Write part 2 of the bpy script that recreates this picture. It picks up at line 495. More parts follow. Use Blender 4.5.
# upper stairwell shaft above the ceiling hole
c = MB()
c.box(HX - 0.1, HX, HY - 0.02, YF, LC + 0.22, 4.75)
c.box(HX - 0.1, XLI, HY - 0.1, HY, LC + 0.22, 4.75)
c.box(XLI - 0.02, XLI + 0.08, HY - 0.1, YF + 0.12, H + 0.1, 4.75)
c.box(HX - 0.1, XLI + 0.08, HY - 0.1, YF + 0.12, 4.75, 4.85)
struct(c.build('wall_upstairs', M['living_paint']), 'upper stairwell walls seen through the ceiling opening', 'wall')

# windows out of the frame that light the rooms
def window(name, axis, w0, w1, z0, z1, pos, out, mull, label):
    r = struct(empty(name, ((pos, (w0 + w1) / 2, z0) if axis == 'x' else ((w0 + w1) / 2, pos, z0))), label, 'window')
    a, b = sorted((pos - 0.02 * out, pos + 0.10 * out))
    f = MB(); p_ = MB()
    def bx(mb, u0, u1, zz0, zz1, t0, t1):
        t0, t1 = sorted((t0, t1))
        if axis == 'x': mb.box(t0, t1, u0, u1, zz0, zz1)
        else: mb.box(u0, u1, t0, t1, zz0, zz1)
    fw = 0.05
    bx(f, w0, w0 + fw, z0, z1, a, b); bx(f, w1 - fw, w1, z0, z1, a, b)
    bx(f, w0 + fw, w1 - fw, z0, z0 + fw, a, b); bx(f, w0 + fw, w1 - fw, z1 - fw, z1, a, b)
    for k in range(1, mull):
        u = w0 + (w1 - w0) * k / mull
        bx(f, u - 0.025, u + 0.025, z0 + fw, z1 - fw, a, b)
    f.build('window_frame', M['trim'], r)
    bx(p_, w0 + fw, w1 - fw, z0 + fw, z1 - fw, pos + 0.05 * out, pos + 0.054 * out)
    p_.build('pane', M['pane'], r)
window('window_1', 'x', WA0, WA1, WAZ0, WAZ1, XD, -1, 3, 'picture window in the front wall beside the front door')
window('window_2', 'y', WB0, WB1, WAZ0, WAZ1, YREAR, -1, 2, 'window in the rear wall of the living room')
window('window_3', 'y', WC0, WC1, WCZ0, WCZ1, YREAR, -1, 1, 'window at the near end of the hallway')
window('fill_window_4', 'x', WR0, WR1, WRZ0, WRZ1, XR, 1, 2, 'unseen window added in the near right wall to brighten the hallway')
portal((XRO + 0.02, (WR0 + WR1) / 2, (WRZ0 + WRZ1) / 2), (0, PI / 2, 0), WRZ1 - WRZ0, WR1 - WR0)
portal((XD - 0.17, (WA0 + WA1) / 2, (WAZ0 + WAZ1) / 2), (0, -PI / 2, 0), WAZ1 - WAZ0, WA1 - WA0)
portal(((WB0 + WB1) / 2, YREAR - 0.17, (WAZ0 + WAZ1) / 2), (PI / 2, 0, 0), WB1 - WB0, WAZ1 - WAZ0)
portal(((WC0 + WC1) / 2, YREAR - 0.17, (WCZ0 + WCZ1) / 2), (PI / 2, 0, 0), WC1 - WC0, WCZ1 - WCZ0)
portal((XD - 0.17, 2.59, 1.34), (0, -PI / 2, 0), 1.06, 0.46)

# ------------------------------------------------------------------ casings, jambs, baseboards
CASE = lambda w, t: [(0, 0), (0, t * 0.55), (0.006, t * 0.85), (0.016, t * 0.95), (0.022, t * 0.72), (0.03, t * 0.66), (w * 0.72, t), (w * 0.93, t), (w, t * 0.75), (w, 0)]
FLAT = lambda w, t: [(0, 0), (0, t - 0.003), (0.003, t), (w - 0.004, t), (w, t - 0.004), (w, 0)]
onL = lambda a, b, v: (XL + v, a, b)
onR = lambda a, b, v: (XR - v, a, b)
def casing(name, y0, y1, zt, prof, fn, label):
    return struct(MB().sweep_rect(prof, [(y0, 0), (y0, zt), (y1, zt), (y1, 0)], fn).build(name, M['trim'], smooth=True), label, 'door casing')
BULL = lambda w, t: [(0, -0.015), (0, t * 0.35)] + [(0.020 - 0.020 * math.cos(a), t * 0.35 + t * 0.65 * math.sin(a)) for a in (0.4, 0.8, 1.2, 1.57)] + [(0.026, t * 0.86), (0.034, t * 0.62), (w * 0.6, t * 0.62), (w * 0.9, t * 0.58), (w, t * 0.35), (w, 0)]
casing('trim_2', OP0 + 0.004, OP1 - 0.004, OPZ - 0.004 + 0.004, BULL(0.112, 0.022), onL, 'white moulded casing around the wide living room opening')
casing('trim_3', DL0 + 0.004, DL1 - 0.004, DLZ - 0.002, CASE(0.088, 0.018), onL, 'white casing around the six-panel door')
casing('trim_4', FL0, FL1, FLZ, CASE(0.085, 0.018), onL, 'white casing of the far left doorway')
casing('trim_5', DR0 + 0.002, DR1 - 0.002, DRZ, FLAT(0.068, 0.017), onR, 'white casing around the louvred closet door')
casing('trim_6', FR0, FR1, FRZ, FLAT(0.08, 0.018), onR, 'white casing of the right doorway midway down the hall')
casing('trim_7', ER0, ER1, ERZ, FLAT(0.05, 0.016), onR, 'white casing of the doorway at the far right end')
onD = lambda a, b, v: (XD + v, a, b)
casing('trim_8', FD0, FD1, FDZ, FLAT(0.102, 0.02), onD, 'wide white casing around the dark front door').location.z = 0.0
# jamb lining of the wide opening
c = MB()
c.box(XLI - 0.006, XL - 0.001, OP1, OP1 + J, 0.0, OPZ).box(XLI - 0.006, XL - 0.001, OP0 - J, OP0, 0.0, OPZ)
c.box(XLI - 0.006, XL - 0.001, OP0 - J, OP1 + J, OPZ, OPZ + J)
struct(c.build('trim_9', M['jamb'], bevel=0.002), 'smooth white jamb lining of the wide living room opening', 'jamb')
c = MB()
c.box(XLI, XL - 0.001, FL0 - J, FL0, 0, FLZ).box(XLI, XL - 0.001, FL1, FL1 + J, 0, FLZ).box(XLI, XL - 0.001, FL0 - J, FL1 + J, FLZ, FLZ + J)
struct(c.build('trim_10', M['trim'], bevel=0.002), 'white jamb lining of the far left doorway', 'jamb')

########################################

**To do:** Give the material above again, word for word.

**Exercise solution:**
Write part 2 of the bpy script that recreates this picture. It picks up at line 495. More parts follow. Use Blender 4.5.
# upper stairwell shaft above the ceiling hole
c = MB()
c.box(HX - 0.1, HX, HY - 0.02, YF, LC + 0.22, 4.75)
c.box(HX - 0.1, XLI, HY - 0.1, HY, LC + 0.22, 4.75)
c.box(XLI - 0.02, XLI + 0.08, HY - 0.1, YF + 0.12, H + 0.1, 4.75)
c.box(HX - 0.1, XLI + 0.08, HY - 0.1, YF + 0.12, 4.75, 4.85)
struct(c.build('wall_upstairs', M['living_paint']), 'upper stairwell walls seen through the ceiling opening', 'wall')

# windows out of the frame that light the rooms
def window(name, axis, w0, w1, z0, z1, pos, out, mull, label):
    r = struct(empty(name, ((pos, (w0 + w1) / 2, z0) if axis == 'x' else ((w0 + w1) / 2, pos, z0))), label, 'window')
    a, b = sorted((pos - 0.02 * out, pos + 0.10 * out))
    f = MB(); p_ = MB()
    def bx(mb, u0, u1, zz0, zz1, t0, t1):
        t0, t1 = sorted((t0, t1))
        if axis == 'x': mb.box(t0, t1, u0, u1, zz0, zz1)
        else: mb.box(u0, u1, t0, t1, zz0, zz1)
    fw = 0.05
    bx(f, w0, w0 + fw, z0, z1, a, b); bx(f, w1 - fw, w1, z0, z1, a, b)
    bx(f, w0 + fw, w1 - fw, z0, z0 + fw, a, b); bx(f, w0 + fw, w1 - fw, z1 - fw, z1, a, b)
    for k in range(1, mull):
        u = w0 + (w1 - w0) * k / mull
        bx(f, u - 0.025, u + 0.025, z0 + fw, z1 - fw, a, b)
    f.build('window_frame', M['trim'], r)
    bx(p_, w0 + fw, w1 - fw, z0 + fw, z1 - fw, pos + 0.05 * out, pos + 0.054 * out)
    p_.build('pane', M['pane'], r)
window('window_1', 'x', WA0, WA1, WAZ0, WAZ1, XD, -1, 3, 'picture window in the front wall beside the front door')
window('window_2', 'y', WB0, WB1, WAZ0, WAZ1, YREAR, -1, 2, 'window in the rear wall of the living room')
window('window_3', 'y', WC0, WC1, WCZ0, WCZ1, YREAR, -1, 1, 'window at the near end of the hallway')
window('fill_window_4', 'x', WR0, WR1, WRZ0, WRZ1, XR, 1, 2, 'unseen window added in the near right wall to brighten the hallway')
portal((XRO + 0.02, (WR0 + WR1) / 2, (WRZ0 + WRZ1) / 2), (0, PI / 2, 0), WRZ1 - WRZ0, WR1 - WR0)
portal((XD - 0.17, (WA0 + WA1) / 2, (WAZ0 + WAZ1) / 2), (0, -PI / 2, 0), WAZ1 - WAZ0, WA1 - WA0)
portal(((WB0 + WB1) / 2, YREAR - 0.17, (WAZ0 + WAZ1) / 2), (PI / 2, 0, 0), WB1 - WB0, WAZ1 - WAZ0)
portal(((WC0 + WC1) / 2, YREAR - 0.17, (WCZ0 + WCZ1) / 2), (PI / 2, 0, 0), WC1 - WC0, WCZ1 - WCZ0)
portal((XD - 0.17, 2.59, 1.34), (0, -PI / 2, 0), 1.06, 0.46)

# ------------------------------------------------------------------ casings, jambs, baseboards
CASE = lambda w, t: [(0, 0), (0, t * 0.55), (0.006, t * 0.85), (0.016, t * 0.95), (0.022, t * 0.72), (0.03, t * 0.66), (w * 0.72, t), (w * 0.93, t), (w, t * 0.75), (w, 0)]
FLAT = lambda w, t: [(0, 0), (0, t - 0.003), (0.003, t), (w - 0.004, t), (w, t - 0.004), (w, 0)]
onL = lambda a, b, v: (XL + v, a, b)
onR = lambda a, b, v: (XR - v, a, b)
def casing(name, y0, y1, zt, prof, fn, label):
    return struct(MB().sweep_rect(prof, [(y0, 0), (y0, zt), (y1, zt), (y1, 0)], fn).build(name, M['trim'], smooth=True), label, 'door casing')
BULL = lambda w, t: [(0, -0.015), (0, t * 0.35)] + [(0.020 - 0.020 * math.cos(a), t * 0.35 + t * 0.65 * math.sin(a)) for a in (0.4, 0.8, 1.2, 1.57)] + [(0.026, t * 0.86), (0.034, t * 0.62), (w * 0.6, t * 0.62), (w * 0.9, t * 0.58), (w, t * 0.35), (w, 0)]
casing('trim_2', OP0 + 0.004, OP1 - 0.004, OPZ - 0.004 + 0.004, BULL(0.112, 0.022), onL, 'white moulded casing around the wide living room opening')
casing('trim_3', DL0 + 0.004, DL1 - 0.004, DLZ - 0.002, CASE(0.088, 0.018), onL, 'white casing around the six-panel door')
casing('trim_4', FL0, FL1, FLZ, CASE(0.085, 0.018), onL, 'white casing of the far left doorway')
casing('trim_5', DR0 + 0.002, DR1 - 0.002, DRZ, FLAT(0.068, 0.017), onR, 'white casing around the louvred closet door')
casing('trim_6', FR0, FR1, FRZ, FLAT(0.08, 0.018), onR, 'white casing of the right doorway midway down the hall')
casing('trim_7', ER0, ER1, ERZ, FLAT(0.05, 0.016), onR, 'white casing of the doorway at the far right end')
onD = lambda a, b, v: (XD + v, a, b)
casing('trim_8', FD0, FD1, FDZ, FLAT(0.102, 0.02), onD, 'wide white casing around the dark front door').location.z = 0.0
# jamb lining of the wide opening
c = MB()
c.box(XLI - 0.006, XL - 0.001, OP1, OP1 + J, 0.0, OPZ).box(XLI - 0.006, XL - 0.001, OP0 - J, OP0, 0.0, OPZ)
c.box(XLI - 0.006, XL - 0.001, OP0 - J, OP1 + J, OPZ, OPZ + J)
struct(c.build('trim_9', M['jamb'], bevel=0.002), 'smooth white jamb lining of the wide living room opening', 'jamb')
c = MB()
c.box(XLI, XL - 0.001, FL0 - J, FL0, 0, FLZ).box(XLI, XL - 0.001, FL1, FL1 + J, 0, FLZ).box(XLI, XL - 0.001, FL0 - J, FL1 + J, FLZ, FLZ + J)
struct(c.build('trim_10', M['trim'], bevel=0.002), 'white jamb lining of the far left doorway', 'jamb')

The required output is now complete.